Brig. Gen. Moni Katz, the commander of the Israeli Army’s Galilee Formation, said that he anticipated that the relative calm that has taken hold along the Israeli-Lebanese frontier will continue for the foreseeable future.
During Katz’s tenure as the top Israeli military officer responsible for the force alignment near the northern border, there have been isolated cases of violence and flare-ups, though none have deteriorated into the kind of tit-for-tat fighting that led to the summer 2006 war.
On Jan. 20, two Israeli soldiers and a Spanish peacekeeper were killed in an exchange of fire between Hezbollah and Israel, one of the most violent clashes between the two sides since the 2006 war.
The soldiers were killed when Hezbollah fired five missiles at a convoy of Israeli military vehicles on the frontier with Lebanon.

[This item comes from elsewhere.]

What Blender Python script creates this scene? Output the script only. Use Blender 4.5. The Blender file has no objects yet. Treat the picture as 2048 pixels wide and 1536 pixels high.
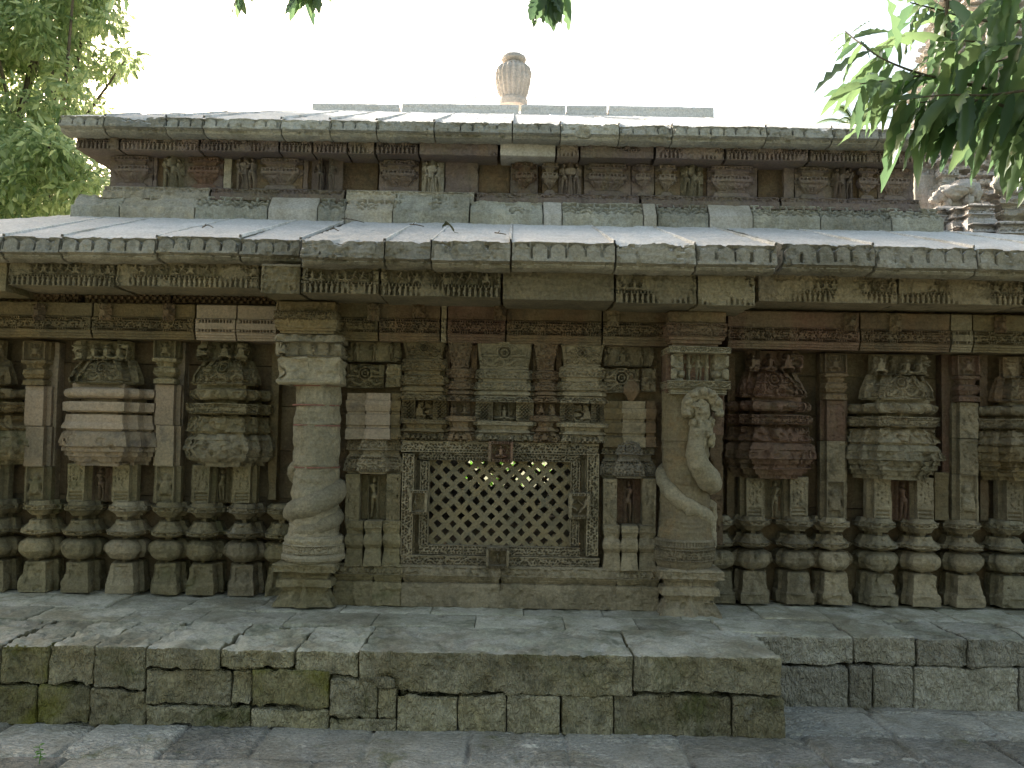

The attack came in retaliation for a Jan. 18 Israeli airstrike in southern Syria that killed six Hezbollah members and an Iranian general.
Nonetheless, Katz told Army Radio that Israel is ready for any scenario at all.
“[Hezbollah] is certainly planning ground operations,” he claimed. “Perhaps it might succeed at one point or another, but I think what is most important is to gauge these things by how they end, not by how they begin.”
“There’s a dimension of psychology involved here,” he said.
“There’s a need to understand that these events could happen, and we need to look at them with the proper sense of proportion. You can’t defend a 130-kilometer long border and expect that no enemy fighter will succeed in crossing the boundary,” he said.
Katz said that Israel plans to install new fortifications along the border that will impede any Hezbollah attempts to infiltrate and cause havoc. Still, in the event that matters devolve into a wider conflict, the officer said that Israel would evacuate its residents from their homes if need be.
“If the best defense we could provide our citizens entails evacuating them from a number of towns adjacent to the border, we will do it,” he said. “We are prepared for such a scenario. Ultimately, the decision rests with the civilian leadership.”